**Exercise goal**. Write out the material again exactly, please, and omit the pictures.

**Collected data**.
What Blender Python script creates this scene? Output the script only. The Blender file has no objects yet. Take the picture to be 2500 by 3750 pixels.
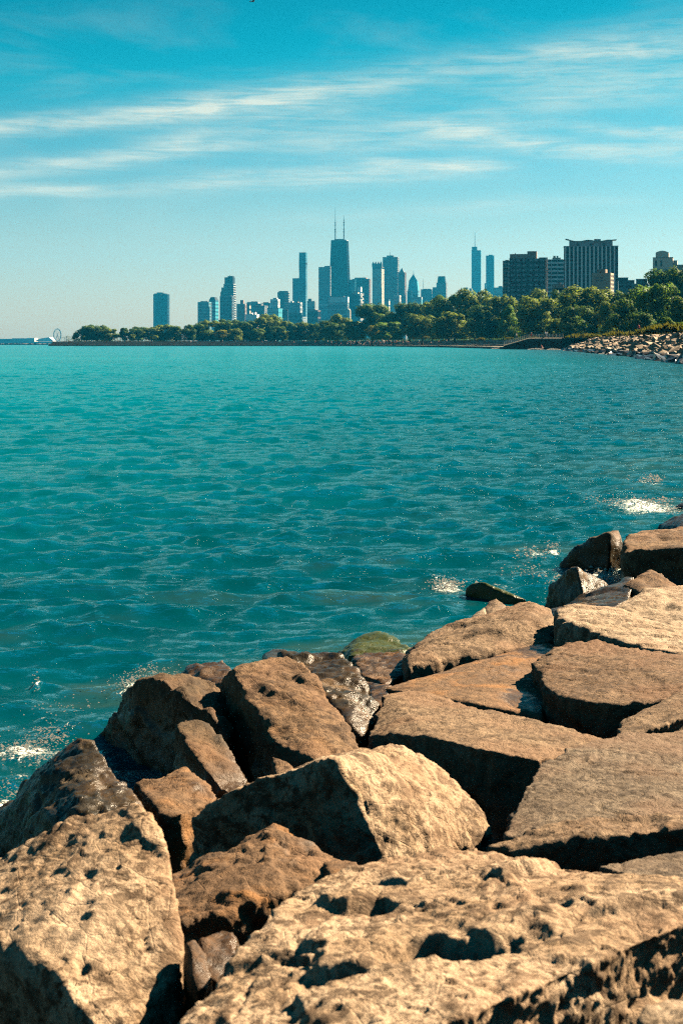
import bpy, bmesh, math, random
import numpy as np
from mathutils import Vector, Matrix

C = bpy.context
SC = C.scene
COL = SC.collection
PI = math.pi
R = math.radians

WAVE_SLOPE = 0.23
WATER_A = (0.0, 0.118, 0.150)
WATER_B = (0.0, 0.138, 0.172)
WATER_RIPPLE = 0.9

# ------------------------------------------------------------------ camera
F = 5618.0            # focal length in pixels of the 2500 x 3750 photograph
V0 = 1258.0           # row of the horizon
H = 2.2               # eye height above the lake
OV = 2500.0 / 1568.0

cam_data = bpy.data.cameras.new('camera')
cam_data.sensor_fit = 'VERTICAL'
cam_data.sensor_height = 36.0
cam_data.sensor_width = 24.0
cam_data.lens = F / 3750.0 * 36.0
cam_data.shift_y = -(1875.0 - V0) / 3750.0
cam_data.clip_start = 0.05
cam_data.clip_end = 30000.0
cam_data.dof.use_dof = True
cam_data.dof.focus_distance = 16.0
cam_data.dof.aperture_fstop = 9.0
cam = bpy.data.objects.new('camera', cam_data)
cam.location = (0, 0, H)
cam.rotation_euler = (R(90), 0, 0)
COL.objects.link(cam)
SC.camera = cam

# ------------------------------------------------------------------ exposure
SC.view_settings.view_transform = 'Standard'
SC.view_settings.look = 'None'
SC.view_settings.exposure = 2.3
SC.view_settings.gamma = 1.0
SC.view_settings.use_curve_mapping = False
SC.cycles.use_denoising = False
SC.cycles.filter_width = 1.1
SC.cycles.volume_bounces = 0
SC.cycles.max_bounces = 6
SC.cycles.diffuse_bounces = 0
SC.cycles.glossy_bounces = 3
SC.cycles.transparent_max_bounces = 8
SC.cycles.sample_clamp_indirect = 4.0
SC.cycles.sample_clamp_direct = 2.5
SC.cycles.volume_max_steps = 64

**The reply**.
What Blender Python script creates this scene? Output the script only. The Blender file has no objects yet. Take the picture to be 2500 by 3750 pixels.
import bpy, bmesh, math, random
import numpy as np
from mathutils import Vector, Matrix

C = bpy.context
SC = C.scene
COL = SC.collection
PI = math.pi
R = math.radians

WAVE_SLOPE = 0.23
WATER_A = (0.0, 0.118, 0.150)
WATER_B = (0.0, 0.138, 0.172)
WATER_RIPPLE = 0.9

# ------------------------------------------------------------------ camera
F = 5618.0            # focal length in pixels of the 2500 x 3750 photograph
V0 = 1258.0           # row of the horizon
H = 2.2               # eye height above the lake
OV = 2500.0 / 1568.0

cam_data = bpy.data.cameras.new('camera')
cam_data.sensor_fit = 'VERTICAL'
cam_data.sensor_height = 36.0
cam_data.sensor_width = 24.0
cam_data.lens = F / 3750.0 * 36.0
cam_data.shift_y = -(1875.0 - V0) / 3750.0
cam_data.clip_start = 0.05
cam_data.clip_end = 30000.0
cam_data.dof.use_dof = True
cam_data.dof.focus_distance = 16.0
cam_data.dof.aperture_fstop = 9.0
cam = bpy.data.objects.new('camera', cam_data)
cam.location = (0, 0, H)
cam.rotation_euler = (R(90), 0, 0)
COL.objects.link(cam)
SC.camera = cam

# ------------------------------------------------------------------ exposure
SC.view_settings.view_transform = 'Standard'
SC.view_settings.look = 'None'
SC.view_settings.exposure = 2.3
SC.view_settings.gamma = 1.0
SC.view_settings.use_curve_mapping = False
SC.cycles.use_denoising = False
SC.cycles.filter_width = 1.1
SC.cycles.volume_bounces = 0
SC.cycles.max_bounces = 6
SC.cycles.diffuse_bounces = 0
SC.cycles.glossy_bounces = 3
SC.cycles.transparent_max_bounces = 8
SC.cycles.sample_clamp_indirect = 4.0
SC.cycles.sample_clamp_direct = 2.5
SC.cycles.volume_max_steps = 64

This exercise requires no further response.